_DATASET EXTRACT_
■ ■ ■ ■
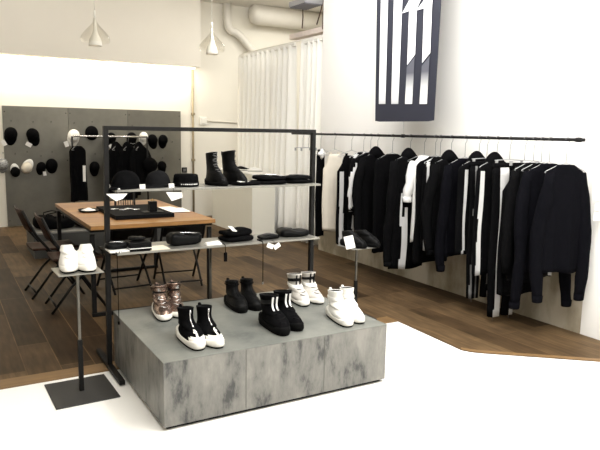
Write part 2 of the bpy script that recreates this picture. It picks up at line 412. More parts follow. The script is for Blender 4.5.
■ ■ ■ ■
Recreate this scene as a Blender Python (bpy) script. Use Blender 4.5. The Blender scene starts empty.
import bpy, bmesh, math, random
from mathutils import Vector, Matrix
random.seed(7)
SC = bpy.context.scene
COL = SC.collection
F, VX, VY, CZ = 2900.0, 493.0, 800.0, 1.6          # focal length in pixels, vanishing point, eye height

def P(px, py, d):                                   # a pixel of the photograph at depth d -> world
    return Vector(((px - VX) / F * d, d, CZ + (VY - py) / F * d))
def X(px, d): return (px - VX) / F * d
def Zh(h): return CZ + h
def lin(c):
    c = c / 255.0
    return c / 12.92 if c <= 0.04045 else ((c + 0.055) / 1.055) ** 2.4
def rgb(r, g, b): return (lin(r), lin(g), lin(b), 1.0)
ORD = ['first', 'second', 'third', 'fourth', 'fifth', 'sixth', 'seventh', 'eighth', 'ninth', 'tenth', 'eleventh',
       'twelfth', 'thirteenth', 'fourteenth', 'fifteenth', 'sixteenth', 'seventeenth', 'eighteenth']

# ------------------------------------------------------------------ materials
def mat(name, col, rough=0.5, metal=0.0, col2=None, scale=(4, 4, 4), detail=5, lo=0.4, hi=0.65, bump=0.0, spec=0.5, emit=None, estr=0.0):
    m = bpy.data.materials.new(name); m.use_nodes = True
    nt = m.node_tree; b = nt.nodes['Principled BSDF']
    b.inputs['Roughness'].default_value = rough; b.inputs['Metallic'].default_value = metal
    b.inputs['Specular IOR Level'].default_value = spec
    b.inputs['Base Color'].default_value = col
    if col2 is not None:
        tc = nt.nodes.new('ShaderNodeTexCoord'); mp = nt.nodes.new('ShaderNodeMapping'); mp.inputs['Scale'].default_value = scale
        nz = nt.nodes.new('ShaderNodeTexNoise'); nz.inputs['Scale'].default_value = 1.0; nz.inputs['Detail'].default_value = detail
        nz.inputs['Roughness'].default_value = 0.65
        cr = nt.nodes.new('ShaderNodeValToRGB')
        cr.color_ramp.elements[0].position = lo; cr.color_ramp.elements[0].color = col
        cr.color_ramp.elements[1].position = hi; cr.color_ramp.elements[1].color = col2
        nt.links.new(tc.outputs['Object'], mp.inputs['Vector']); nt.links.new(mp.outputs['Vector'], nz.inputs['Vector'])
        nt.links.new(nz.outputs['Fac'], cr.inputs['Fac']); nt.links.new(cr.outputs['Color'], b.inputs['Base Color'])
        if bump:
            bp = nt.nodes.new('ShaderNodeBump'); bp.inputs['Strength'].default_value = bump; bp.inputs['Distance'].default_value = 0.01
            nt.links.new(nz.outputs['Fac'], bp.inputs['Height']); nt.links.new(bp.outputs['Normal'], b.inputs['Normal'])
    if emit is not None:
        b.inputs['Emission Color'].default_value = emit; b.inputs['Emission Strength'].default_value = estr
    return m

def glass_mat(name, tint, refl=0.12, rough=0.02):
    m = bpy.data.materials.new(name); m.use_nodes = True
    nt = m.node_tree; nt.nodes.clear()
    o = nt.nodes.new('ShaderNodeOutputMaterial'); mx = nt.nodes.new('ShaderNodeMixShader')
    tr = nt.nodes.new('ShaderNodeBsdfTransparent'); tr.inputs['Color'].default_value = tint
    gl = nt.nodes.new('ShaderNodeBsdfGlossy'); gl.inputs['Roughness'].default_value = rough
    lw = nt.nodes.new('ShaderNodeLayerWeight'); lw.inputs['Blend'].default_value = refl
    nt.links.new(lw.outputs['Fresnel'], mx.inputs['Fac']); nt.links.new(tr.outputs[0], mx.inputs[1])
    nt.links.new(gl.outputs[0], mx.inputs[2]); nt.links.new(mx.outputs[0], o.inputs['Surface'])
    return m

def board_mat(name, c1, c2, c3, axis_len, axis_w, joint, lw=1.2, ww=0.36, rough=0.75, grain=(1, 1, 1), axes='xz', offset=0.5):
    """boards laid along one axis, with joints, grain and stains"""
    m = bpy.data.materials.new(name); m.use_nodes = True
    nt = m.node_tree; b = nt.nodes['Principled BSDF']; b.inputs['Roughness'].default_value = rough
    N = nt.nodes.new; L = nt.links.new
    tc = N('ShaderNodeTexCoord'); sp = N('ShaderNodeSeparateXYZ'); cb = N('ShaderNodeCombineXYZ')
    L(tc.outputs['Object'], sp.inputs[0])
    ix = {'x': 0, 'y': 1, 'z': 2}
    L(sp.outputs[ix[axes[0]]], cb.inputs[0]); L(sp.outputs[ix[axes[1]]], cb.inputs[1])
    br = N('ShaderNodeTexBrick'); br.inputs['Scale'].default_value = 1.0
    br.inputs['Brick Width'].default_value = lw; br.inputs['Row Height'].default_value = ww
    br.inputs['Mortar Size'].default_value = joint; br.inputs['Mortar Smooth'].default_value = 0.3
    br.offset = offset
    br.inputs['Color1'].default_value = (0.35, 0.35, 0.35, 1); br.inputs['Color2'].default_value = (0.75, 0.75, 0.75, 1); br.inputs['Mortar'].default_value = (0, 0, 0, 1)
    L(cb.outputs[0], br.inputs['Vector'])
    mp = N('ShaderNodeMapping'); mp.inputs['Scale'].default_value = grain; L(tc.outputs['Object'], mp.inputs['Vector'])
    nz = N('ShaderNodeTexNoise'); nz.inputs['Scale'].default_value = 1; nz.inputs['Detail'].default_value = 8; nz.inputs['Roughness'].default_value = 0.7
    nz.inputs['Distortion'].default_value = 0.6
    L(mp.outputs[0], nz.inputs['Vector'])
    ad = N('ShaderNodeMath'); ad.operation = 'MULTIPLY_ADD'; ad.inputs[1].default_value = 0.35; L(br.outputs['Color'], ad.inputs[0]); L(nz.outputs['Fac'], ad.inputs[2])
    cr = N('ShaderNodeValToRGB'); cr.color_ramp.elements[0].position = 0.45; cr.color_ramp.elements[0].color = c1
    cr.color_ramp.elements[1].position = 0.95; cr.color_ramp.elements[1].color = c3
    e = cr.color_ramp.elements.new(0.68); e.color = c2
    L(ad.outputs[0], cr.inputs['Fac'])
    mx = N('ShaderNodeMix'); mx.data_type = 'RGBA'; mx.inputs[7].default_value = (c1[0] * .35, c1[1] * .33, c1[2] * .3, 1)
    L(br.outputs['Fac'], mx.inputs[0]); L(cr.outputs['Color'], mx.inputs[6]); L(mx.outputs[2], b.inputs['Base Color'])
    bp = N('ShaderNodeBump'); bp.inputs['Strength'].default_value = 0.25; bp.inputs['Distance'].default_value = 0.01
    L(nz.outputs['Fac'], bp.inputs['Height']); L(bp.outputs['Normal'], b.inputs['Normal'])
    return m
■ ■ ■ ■
Proceeding from the line containing "Recreate this scene" through the line containing "F, VX, VY, CZ", transcribe the lines above exactly, both end lines included.

Recreate this scene as a Blender Python (bpy) script. Use Blender 4.5. The Blender scene starts empty.
import bpy, bmesh, math, random
from mathutils import Vector, Matrix
random.seed(7)
SC = bpy.context.scene
COL = SC.collection
F, VX, VY, CZ = 2900.0, 493.0, 800.0, 1.6          # focal length in pixels, vanishing point, eye height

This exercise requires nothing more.